Five Easy Cut Flowers to Grow

Cut flowers are a wonderful way to add color, texture, and beauty to a landscape, garden, or in a home. Cut flowers are distinguished by their ability to have a long vase life: retaining their shape, petals, and form after being cut from the plant. There are many types of cut flowers; here are some of the easiest to grow and maintain: Sunflowers, Zinnias, Calendulas, Stock, and Snapdragons. 

 

Sunflowers are a summer favorite, their bright golden flower heads grow stunningly tall and can add height and bursts of color to a garden. Sunflowers are fast-growing, having flowers in about three months after sowing seed. Unlike more delicate flowers, sunflowers can be direct-seeded when the soil is warmer in the late spring. Every year, there are more and more varieties of sunflowers on the market, with yellow, pink, orange, white, and black colorations, flower heads that are small or large, and varieties that are fluffy rather than the traditional petal formation. This variety allows everyone to have a sunflower that can work into their landscape. 

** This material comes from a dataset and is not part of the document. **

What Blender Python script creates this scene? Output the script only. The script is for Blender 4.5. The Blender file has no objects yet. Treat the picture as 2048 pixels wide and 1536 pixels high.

A few things to remember: Sunflowers can grow tall, up to twelve feet, so keep this in mind when adding them to a landscape. Sunflowers also require full sun, so plant them in an area that gets plenty of sunlight. Cut flowers when the bloom is fully open but before the bloom starts to loose petals from the head.

 

Zinnias are a favorite at The Jewel of Encanto Farm; they are a hardworking flower that consistently blooms from the heat of summer to the first frost. Zinnias are easy to sow and can be directly seeded after the last frost; they will continue to grow and produce flowers until the first frost. Zinnias come in a variety of colors, styles, and patterns making them an interesting garden plant and cut flower. 

A few things to remember: Zinnias take on a more bushy growth habit, so give them enough space in the landscape to spread and grow outward; they look best when planted closely together. Deadhead your zinnias by snipping off old flower heads; this will generate new growth and keep your zinnias looking sharp!

 

Calendulas are a fun and smaller cut flower that are also edible. Calendulas can be grown in the fall or spring, they are fast growing, and they have a smaller growth habit. Calendulas are yellow or orange in coloration and add a splash of color to a vase, or your favorite dish!

 

Stock is a cut flower that looks wonderful added to a floral arrangement. Stock is a single stalk cut flower- meaning that each seed will create one main stalk and may create smaller side stalks. This means that density is important when growing stock flowers; seeds or transplants should be planted close together to give a full effect to the flowers while growing. Stock can also have a tendency to bend while it grows;  you can use a plastic grid or string to force the stalks of the flowers straight up. Stock can be grown in the late summer/early fall or after the last frost of spring.

A few things to remember: Stock can be biennial meaning it can produce flowers one year and set seeds the second year. It is very easy to collect the seed pods of the stock flower and then continue to plant the seeds year after year. There are single and double petaled flowers, the double is a favorite of the Jewel of Encanto Farm because of their full and fluffy growth habit. 

 

Snapdragons are a wonderful cut flower to have in your garden; with their bright colors and distinct cone-like shape, they are a wonderful addition to a cutting garden. Snapdragons can be planted in the spring and late summer. They require full sun and they benefit from having their stalks guided upright. 

A few things to remember: Snapdragons do not often retain the same beauty or floral standards when grown as a biennial or allowed to reseed themselves. It is best to start with new seeds every year.

 

These five flowers are wonderful additions to any garden and make beautiful cut flowers!